The Coming of the Ice Birds

Trevor Gunton wrote this article for a local magazine.

From the breeding grounds in Greenland, Iceland, Siberia in the high Arctic and from Northern Europe come huge clanging battalions of geese, swans and wildfowl.  Did you know that over half a million wild geese overwinter in various areas of The British Isles ?
Paxton Pits Nature Reserve.

We humans may dread the onset of Winter, but to these long distance travellers our colder, grey and shorter days are a very welcome relief from the harsh conditions they would have had to face if they had stayed on their breeding grounds.

During the Summer, Veronica and I visited Svalbard, a series of remote Norwegian Islands, way above the Arctic Circle.  Here barnacle geese were still in family groups, feeding on the low lying land which surrounds the few human settlements. By the time you read this, all of the 40,000 plus population of this race of barnacle goose will have arrived back on their wintering grounds on the Solway Firth in southern Scotland – quite a remarkable journey !

Close to home, the Norfolk coast will host many thousands of dark bellied Brent geese, all the way from Siberia, along with a large percentage of Icelandic pink foot geese, making the UK one of the most important wintering areas for geese in Europe.
The viewing gallery at Welney Wash.

Here in the St Neots we are fortunate to live near to so many great areas for wintering wildfowl – such as the Fens, Nene and Ouse Washes, so close for local visits.

If you have never been to the fantastic Wildfowl and Wetland Centre situated at Welney, close to Ely, but actually just within Norfolk, promise yourself a visit this Winter.  There you can enjoy close views of a huge range of wintering wildfowl, especially the rare Whooper swans, all the way from Iceland.  The best part is the fact that viewing is from a range of birdwatching hides – the main observatory is even centrally heated – and you cannot get better than that can you ?  There is also a café and gift shop, making it the ideal day out in these colder days.

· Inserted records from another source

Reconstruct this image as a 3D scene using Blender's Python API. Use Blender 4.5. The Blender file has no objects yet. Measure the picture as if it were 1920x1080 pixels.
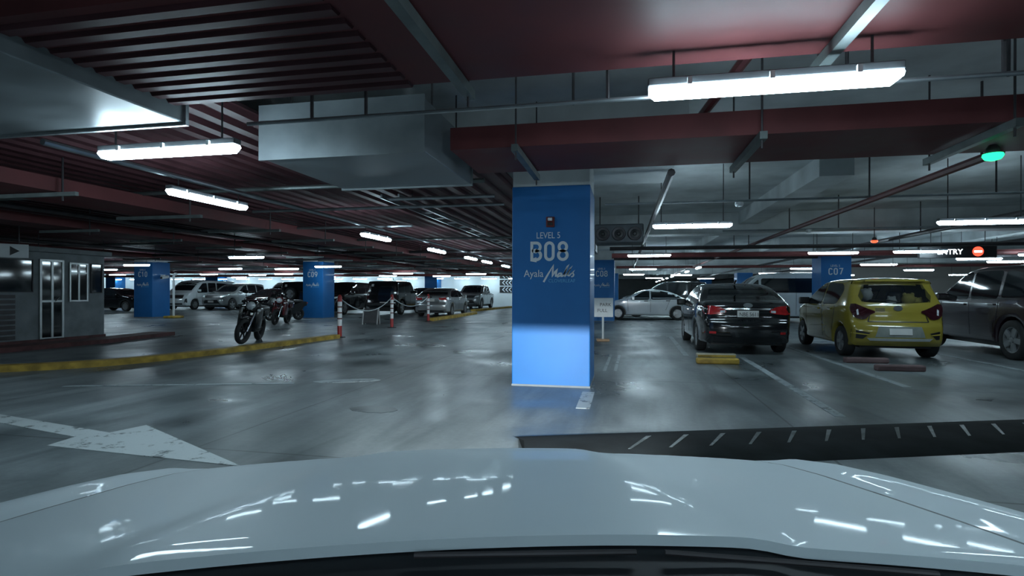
import bpy, bmesh, math, random
from mathutils import Vector, Matrix
from mathutils.bvhtree import BVHTree
random.seed(7)
R = math.radians
sc = bpy.context.scene
C = sc.collection

# ---------------------------------------------------------------- camera, world, exposure
CAM_YAW = R(11.5)
cd = bpy.data.cameras.new('camera')
cd.sensor_width = 36.0
cd.lens = 36.0 * 1030 / 1920
cd.shift_y = 8 / 1920
cd.clip_start = 0.05
cd.clip_end = 300
cam = bpy.data.objects.new('camera', cd)
cam.location = (0, 0, 1.25)
cam.rotation_euler = (R(90), R(-0.15), CAM_YAW)
C.objects.link(cam)
sc.camera = cam

wd = bpy.data.worlds.new('world')
sc.world = wd
wd.use_nodes = True
wd.node_tree.nodes['Background'].inputs[0].default_value = (0.010, 0.014, 0.02, 1)
wd.node_tree.nodes['Background'].inputs[1].default_value = 1.0

vs = sc.view_settings
vs.view_transform = 'Standard'
vs.look = 'None'
vs.gamma = 1
vs.use_curve_mapping = False
vs.exposure = 0.9
LAMP = 26.0            # radiance of a fluorescent diffuser
HEAD = 700.0            # watts of one headlamp

# ---------------------------------------------------------------- materials
MATS = {}
def mat(name, col, rough=0.5, metal=0.0, coat=0.0, var=0.12, scale=6.0, bump=0.0, emit=None, emit_s=0.0, spec=0.5, rvar=0.0, col2=None):
    if name in MATS: return MATS[name]
    m = bpy.data.materials.new(name); m.use_nodes = True
    nt = m.node_tree; b = nt.nodes['Principled BSDF']
    tc = nt.nodes.new('ShaderNodeTexCoord')
    nz = nt.nodes.new('ShaderNodeTexNoise')
    nz.inputs['Scale'].default_value = scale; nz.inputs['Detail'].default_value = 5
    nt.links.new(tc.outputs['Object'], nz.inputs['Vector'])
    rp = nt.nodes.new('ShaderNodeValToRGB')
    c2 = col2 or tuple(c * (1 + var) for c in col)
    c1 = col if col2 else tuple(c * (1 - var) for c in col)
    rp.color_ramp.elements[0].position = 0.35; rp.color_ramp.elements[1].position = 0.65
    rp.color_ramp.elements[0].color = (*c1, 1); rp.color_ramp.elements[1].color = (*c2, 1)
    nt.links.new(nz.outputs['Fac'], rp.inputs['Fac'])
    nt.links.new(rp.outputs['Color'], b.inputs['Base Color'])
    b.inputs['Roughness'].default_value = rough
    b.inputs['Metallic'].default_value = metal
    b.inputs['Coat Weight'].default_value = coat
    b.inputs['Coat Roughness'].default_value = 0.04
    b.inputs['Specular IOR Level'].default_value = spec
    if rvar:
        mr = nt.nodes.new('ShaderNodeMapRange')
        mr.inputs['To Min'].default_value = max(0.03, rough - rvar); mr.inputs['To Max'].default_value = min(1, rough + rvar)
        mr.inputs['From Min'].default_value = 0.3; mr.inputs['From Max'].default_value = 0.7
        nt.links.new(nz.outputs['Fac'], mr.inputs['Value']); nt.links.new(mr.outputs['Result'], b.inputs['Roughness'])
    if bump:
        bp = nt.nodes.new('ShaderNodeBump'); bp.inputs['Strength'].default_value = bump; bp.inputs['Distance'].default_value = 0.02
        nt.links.new(nz.outputs['Fac'], bp.inputs['Height']); nt.links.new(bp.outputs['Normal'], b.inputs['Normal'])
    if emit:
        b.inputs['Emission Color'].default_value = (*emit, 1)
        b.inputs['Emission Strength'].default_value = emit_s
    MATS[name] = m
    return m

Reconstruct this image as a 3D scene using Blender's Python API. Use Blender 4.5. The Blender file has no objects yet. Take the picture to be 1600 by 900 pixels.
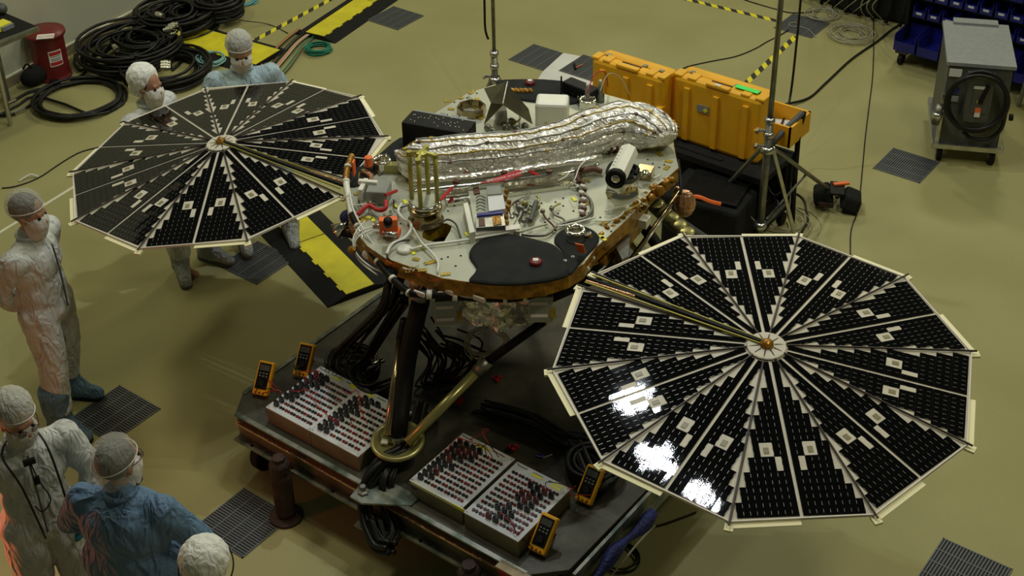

You do not even need to travel for excellent wildlife experiences this Winter.  Just around the corner you will find Paxton Pits Nature Reserve, owned by Huntingdon District Council and financially supported by The Friends of Paxton Pits Nature Reserve.  Each Winter We host over a dozen different species of wildfowl, and this year the wigeon duck arrived in late August, and will stay with us until it is time to return next Spring to its breeding grounds.  Paxton Pits can hold significant numbers of gadwall, mallard, shoveller, teal and tufted ducks, but numbers can fluctuate depending on the climate and water levels.

If the weather hardens, we can also expect to encounter such Arctic birds as the fish eating goosander and smew.  Don’t forget that we also have excellent birdwatching hides and a well-stocked information visitor centre and café.

By the way, please feed your garden birds, and keep the birds’ water supply free from ice – you really can make a huge difference to just how our local birds make it through the Winter.